Source localizations with the network of space-based gravitational wave detectors

TL;DR

This paper investigates how a network of space-based gravitational wave detectors enhances sky localization accuracy, emphasizing the importance of detector plane angles and time delays, and analyzing factors influencing localization improvements.

Contribution

It identifies key factors like detector plane angles and time delays that significantly improve source localization in space-based GW detector networks.

Findings

Detector plane angles dominate localization improvement.

Time delay is the second most important factor.

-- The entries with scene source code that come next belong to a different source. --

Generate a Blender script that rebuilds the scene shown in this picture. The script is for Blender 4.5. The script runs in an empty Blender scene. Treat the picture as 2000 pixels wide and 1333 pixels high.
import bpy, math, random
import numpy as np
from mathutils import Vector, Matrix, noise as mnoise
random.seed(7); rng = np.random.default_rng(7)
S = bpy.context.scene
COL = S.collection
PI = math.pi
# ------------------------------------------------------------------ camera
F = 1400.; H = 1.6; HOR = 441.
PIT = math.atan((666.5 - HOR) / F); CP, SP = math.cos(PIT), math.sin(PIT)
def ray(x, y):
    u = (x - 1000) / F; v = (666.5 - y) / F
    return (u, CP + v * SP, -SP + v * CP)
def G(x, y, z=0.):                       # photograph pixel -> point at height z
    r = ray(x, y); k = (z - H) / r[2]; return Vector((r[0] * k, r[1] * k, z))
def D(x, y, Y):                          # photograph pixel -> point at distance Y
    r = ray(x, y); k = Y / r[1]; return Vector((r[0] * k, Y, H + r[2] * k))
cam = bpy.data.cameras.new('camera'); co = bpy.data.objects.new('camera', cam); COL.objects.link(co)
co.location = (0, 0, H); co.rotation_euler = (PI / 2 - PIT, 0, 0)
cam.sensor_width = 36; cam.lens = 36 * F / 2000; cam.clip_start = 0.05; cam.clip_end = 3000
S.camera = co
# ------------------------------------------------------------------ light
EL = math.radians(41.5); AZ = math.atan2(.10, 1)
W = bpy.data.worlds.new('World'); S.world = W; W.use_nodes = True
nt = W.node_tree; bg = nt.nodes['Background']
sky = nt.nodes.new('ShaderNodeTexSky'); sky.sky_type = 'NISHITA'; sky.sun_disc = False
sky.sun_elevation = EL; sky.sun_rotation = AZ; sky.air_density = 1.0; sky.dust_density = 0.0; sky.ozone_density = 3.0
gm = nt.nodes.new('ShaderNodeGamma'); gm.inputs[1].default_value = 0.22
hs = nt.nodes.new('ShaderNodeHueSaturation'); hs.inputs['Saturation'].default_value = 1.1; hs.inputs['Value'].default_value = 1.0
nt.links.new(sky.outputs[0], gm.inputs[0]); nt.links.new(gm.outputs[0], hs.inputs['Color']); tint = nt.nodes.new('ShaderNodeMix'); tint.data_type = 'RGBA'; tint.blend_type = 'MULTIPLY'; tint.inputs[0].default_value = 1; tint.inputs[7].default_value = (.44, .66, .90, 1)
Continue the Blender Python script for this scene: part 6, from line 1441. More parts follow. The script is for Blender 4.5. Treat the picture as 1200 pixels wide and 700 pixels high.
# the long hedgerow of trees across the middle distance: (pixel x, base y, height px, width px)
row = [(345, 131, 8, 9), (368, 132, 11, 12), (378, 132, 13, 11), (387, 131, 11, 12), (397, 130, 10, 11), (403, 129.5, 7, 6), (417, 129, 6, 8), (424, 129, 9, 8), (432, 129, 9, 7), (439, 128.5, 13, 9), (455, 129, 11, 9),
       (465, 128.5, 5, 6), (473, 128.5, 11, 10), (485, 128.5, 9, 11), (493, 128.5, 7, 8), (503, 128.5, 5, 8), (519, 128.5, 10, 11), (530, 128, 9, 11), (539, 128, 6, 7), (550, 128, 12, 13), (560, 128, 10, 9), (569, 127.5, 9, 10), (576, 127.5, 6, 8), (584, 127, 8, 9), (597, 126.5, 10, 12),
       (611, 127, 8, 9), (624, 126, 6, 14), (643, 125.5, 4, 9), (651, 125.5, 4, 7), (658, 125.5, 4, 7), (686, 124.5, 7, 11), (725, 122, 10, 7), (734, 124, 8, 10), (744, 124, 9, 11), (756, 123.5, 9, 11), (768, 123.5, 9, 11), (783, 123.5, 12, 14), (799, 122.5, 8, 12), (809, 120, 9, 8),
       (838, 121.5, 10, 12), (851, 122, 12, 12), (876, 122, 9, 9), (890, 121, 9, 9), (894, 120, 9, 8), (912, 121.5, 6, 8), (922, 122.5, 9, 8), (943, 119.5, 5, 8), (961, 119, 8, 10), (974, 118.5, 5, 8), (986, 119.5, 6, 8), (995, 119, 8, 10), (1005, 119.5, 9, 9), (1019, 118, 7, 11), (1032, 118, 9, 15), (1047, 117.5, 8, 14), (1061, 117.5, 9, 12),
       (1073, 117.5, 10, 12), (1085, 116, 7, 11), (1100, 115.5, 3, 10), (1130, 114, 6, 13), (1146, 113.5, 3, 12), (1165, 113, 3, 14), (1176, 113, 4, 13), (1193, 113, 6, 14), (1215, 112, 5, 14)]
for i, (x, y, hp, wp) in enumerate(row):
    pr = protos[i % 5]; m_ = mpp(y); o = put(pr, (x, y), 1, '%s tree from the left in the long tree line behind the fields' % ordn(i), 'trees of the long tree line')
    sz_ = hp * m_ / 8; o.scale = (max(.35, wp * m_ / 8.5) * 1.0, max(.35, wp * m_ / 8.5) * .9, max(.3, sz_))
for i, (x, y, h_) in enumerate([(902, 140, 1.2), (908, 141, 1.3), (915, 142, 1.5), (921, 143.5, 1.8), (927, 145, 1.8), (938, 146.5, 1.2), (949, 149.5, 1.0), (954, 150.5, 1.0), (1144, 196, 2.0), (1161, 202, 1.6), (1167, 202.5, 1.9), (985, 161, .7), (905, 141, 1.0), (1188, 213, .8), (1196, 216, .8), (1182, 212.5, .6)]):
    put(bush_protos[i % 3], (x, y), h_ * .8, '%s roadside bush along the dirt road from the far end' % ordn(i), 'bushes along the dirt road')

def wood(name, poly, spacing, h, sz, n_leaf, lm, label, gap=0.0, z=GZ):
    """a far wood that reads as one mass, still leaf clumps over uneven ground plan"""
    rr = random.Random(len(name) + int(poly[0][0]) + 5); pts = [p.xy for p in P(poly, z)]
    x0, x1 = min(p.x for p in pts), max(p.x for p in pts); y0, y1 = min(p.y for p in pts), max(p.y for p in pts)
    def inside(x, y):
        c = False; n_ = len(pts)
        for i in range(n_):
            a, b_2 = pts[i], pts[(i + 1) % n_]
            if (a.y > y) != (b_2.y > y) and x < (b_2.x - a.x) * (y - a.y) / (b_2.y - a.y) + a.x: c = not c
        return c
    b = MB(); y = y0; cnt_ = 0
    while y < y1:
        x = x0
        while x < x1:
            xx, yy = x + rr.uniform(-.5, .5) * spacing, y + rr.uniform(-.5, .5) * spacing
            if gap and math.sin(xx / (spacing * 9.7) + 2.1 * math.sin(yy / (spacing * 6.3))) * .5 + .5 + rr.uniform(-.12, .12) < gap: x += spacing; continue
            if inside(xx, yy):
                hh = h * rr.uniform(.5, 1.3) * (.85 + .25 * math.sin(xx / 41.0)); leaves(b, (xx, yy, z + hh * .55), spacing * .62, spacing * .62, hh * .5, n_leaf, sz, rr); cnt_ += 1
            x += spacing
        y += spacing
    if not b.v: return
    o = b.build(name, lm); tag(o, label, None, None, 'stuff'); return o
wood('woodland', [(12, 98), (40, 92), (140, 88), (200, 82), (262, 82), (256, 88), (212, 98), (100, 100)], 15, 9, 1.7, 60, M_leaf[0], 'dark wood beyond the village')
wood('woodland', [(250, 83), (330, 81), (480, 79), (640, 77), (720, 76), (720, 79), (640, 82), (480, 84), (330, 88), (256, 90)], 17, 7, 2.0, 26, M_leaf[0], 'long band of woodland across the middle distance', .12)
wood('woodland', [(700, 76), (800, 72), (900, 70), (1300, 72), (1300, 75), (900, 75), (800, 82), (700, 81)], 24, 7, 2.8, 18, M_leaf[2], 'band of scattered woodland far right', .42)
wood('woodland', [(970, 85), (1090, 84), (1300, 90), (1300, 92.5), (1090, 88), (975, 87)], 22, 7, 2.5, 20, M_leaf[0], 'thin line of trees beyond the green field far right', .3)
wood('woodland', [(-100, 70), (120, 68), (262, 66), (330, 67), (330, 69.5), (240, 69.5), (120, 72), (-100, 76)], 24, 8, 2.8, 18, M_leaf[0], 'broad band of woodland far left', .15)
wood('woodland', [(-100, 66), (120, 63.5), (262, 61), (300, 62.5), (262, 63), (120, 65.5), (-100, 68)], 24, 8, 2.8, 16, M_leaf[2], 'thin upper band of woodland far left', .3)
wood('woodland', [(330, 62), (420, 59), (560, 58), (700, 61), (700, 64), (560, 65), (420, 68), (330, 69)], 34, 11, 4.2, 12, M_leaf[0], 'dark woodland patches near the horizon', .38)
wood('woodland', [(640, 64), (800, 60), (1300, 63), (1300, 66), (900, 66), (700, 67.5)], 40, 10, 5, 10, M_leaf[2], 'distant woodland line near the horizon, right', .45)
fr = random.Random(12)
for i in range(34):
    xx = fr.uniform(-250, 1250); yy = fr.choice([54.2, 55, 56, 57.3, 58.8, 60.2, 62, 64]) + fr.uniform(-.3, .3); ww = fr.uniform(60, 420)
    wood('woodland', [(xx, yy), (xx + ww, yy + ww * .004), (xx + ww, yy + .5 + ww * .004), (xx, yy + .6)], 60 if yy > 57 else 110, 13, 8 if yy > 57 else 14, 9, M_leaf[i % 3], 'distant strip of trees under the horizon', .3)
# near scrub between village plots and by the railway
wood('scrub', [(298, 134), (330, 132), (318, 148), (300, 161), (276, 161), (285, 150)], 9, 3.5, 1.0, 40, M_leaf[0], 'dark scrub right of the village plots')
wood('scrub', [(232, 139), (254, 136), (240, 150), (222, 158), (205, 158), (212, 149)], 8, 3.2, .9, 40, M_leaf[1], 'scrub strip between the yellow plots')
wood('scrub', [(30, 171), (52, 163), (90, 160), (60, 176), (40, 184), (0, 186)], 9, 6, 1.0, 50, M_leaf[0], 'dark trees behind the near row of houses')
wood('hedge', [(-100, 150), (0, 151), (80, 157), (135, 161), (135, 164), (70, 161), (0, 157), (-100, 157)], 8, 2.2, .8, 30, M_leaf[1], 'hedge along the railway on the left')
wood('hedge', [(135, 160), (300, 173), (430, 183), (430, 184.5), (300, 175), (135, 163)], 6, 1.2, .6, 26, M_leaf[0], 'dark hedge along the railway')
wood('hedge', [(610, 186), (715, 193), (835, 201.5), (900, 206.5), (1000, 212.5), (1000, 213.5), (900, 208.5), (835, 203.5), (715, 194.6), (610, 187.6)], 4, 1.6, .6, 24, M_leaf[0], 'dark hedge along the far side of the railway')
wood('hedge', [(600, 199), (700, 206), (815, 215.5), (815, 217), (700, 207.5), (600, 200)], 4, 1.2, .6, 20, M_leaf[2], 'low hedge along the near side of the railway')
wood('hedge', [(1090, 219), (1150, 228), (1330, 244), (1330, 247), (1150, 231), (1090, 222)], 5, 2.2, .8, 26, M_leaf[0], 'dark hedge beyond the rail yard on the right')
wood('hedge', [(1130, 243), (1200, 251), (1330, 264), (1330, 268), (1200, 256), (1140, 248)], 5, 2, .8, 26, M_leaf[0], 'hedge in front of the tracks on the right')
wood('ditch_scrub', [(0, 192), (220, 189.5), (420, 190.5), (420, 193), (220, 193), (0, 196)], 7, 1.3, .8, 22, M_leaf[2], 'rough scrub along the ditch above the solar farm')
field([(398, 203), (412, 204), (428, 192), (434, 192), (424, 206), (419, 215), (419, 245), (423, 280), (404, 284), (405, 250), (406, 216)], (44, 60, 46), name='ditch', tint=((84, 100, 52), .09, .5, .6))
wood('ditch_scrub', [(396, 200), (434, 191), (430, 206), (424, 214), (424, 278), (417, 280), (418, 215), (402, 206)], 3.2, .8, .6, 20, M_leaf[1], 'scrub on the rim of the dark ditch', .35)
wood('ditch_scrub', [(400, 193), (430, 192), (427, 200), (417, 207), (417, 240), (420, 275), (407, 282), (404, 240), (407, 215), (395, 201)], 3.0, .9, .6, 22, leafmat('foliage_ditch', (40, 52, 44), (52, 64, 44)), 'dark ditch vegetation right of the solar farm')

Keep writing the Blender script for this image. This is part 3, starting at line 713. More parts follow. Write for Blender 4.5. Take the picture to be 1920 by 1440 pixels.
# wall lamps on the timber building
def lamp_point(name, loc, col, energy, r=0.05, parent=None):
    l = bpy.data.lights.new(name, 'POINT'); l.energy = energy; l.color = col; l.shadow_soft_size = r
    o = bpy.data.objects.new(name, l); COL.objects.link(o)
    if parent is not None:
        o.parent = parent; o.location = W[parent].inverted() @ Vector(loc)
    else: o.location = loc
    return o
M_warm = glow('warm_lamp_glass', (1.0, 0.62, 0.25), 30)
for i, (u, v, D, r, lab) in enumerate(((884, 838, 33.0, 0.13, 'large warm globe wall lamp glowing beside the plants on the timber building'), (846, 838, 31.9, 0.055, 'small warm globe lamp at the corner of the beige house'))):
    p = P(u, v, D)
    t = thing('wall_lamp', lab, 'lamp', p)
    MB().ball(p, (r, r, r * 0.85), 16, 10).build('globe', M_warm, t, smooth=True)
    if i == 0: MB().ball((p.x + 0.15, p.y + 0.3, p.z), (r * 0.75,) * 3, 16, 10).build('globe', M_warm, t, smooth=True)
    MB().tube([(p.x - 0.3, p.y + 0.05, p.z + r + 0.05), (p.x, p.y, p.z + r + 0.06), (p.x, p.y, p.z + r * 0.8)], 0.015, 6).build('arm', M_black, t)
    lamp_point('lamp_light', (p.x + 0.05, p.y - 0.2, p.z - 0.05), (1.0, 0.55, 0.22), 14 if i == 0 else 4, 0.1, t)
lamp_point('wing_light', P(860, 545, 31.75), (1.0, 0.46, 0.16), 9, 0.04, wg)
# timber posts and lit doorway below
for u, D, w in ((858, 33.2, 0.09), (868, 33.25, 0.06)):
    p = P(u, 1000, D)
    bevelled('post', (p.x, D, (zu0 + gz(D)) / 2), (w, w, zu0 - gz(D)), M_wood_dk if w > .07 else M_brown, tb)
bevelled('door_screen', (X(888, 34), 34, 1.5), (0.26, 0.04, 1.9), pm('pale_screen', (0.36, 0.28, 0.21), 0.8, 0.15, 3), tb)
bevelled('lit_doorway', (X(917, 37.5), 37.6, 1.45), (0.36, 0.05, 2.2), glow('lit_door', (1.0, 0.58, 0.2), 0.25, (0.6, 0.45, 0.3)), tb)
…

Network benefits are greater for signals with higher SNR contributions from small parts.

Abstract

The sky localization of the gravitational wave (GW) source is an important scientific objective for GW observations. A network of space-based GW detectors dramatically improves the sky localization accuracy compared with an individual detector not only in the inspiral stage but also in the ringdown stage. It is interesting to explore what plays an important role in the improvement. We find that the angle between the detector planes dominates the improvement, and the time delay is the next important factor. A detector network can dramatically improve the source localization for short signals and long signals with most contributions to the signal-to-noise ratio (SNR) coming from a small part of the signal in a short time, and the more SNR contributed by smaller parts, the better improvement by the network. We also find the effects of the arm length in the transfer function and higher harmonics are negligible for source localization with the detector network.